Overall their spending has been more modest than the Blues but when Leicester do go big with their transfers, they tend to get it right such as £32million for Youri Tielemans or Wesley Fofana who could cost them up to £36.5million. Their latest continental adventure might have ended this week with a narrow defeat in the Eternal City to Mourinho’s Roma in the new UEFA Europa Conference League semi-finals but it must be remembered that the glorious triumph over Bayern Munich some 37 years ago remains Everton’s only appearance in the last four of any European competition.
Starting with a 2-2 draw on the opening day in 2014/15, a game that produced a ‘worldie’ from Aiden McGeady, the Blues have experienced what seems like the full gamut of emotions on their trips to the King Power Stadium. Along with the chastening experience against the champions in 2016, there has been a last-gasp defeat through a VAR call in Marco Silva’s final days in December 2019 but a hat-trick of victories too, including last season’s 2-0 success courtesy of goals from Richarlison and Mason Holgate.

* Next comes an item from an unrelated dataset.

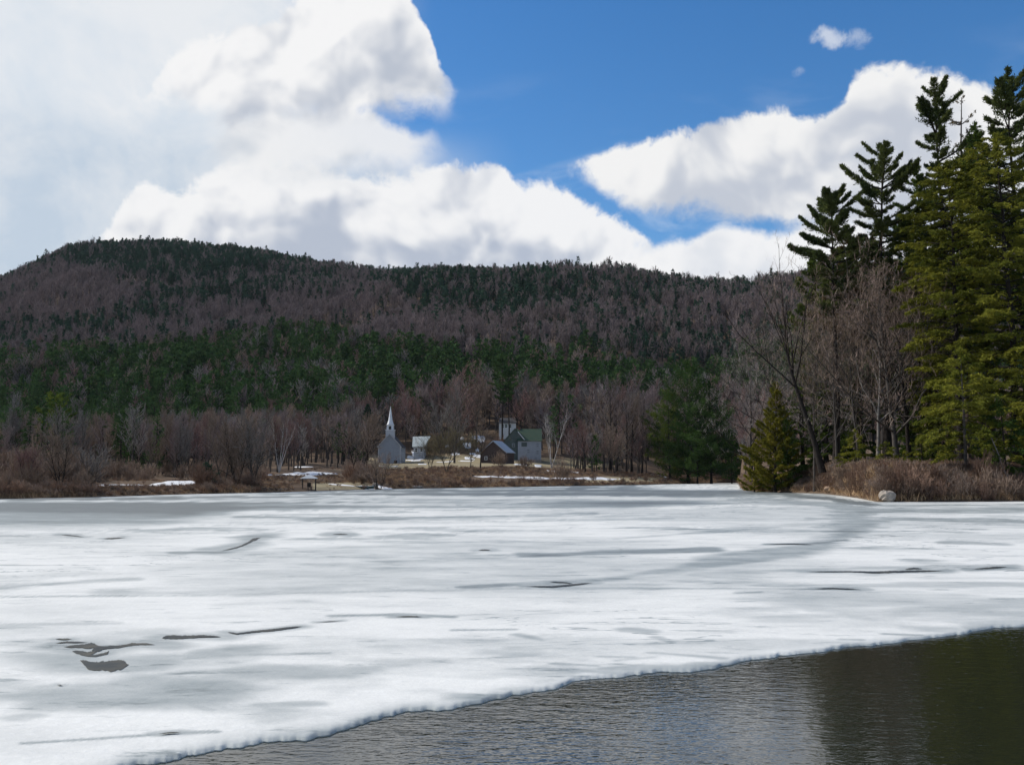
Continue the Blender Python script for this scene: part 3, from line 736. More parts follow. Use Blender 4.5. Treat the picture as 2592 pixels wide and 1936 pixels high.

Back in 2015/16 though, a series of factors seemed to conspire to enable a team of 5,000/1 shots to create English football’s biggest triumph of the underdog of modern times. This season there has been a perfect storm of reasons – readers won’t need me to spell them out to them – why Everton find themselves in their current predicament and as unfortunate as they may be, years of mistakes left them vulnerable to such issues.
Regardless of Sunday’s outcome, Leicester City remain a sobering reminder to the Blues of an alternate reality they could now be inhabiting had they been more prudent but a positive result could go a long way to ensuring that Everton get to play them again next season as Frank Lampard’s side desperately attempt to end their travel sickness.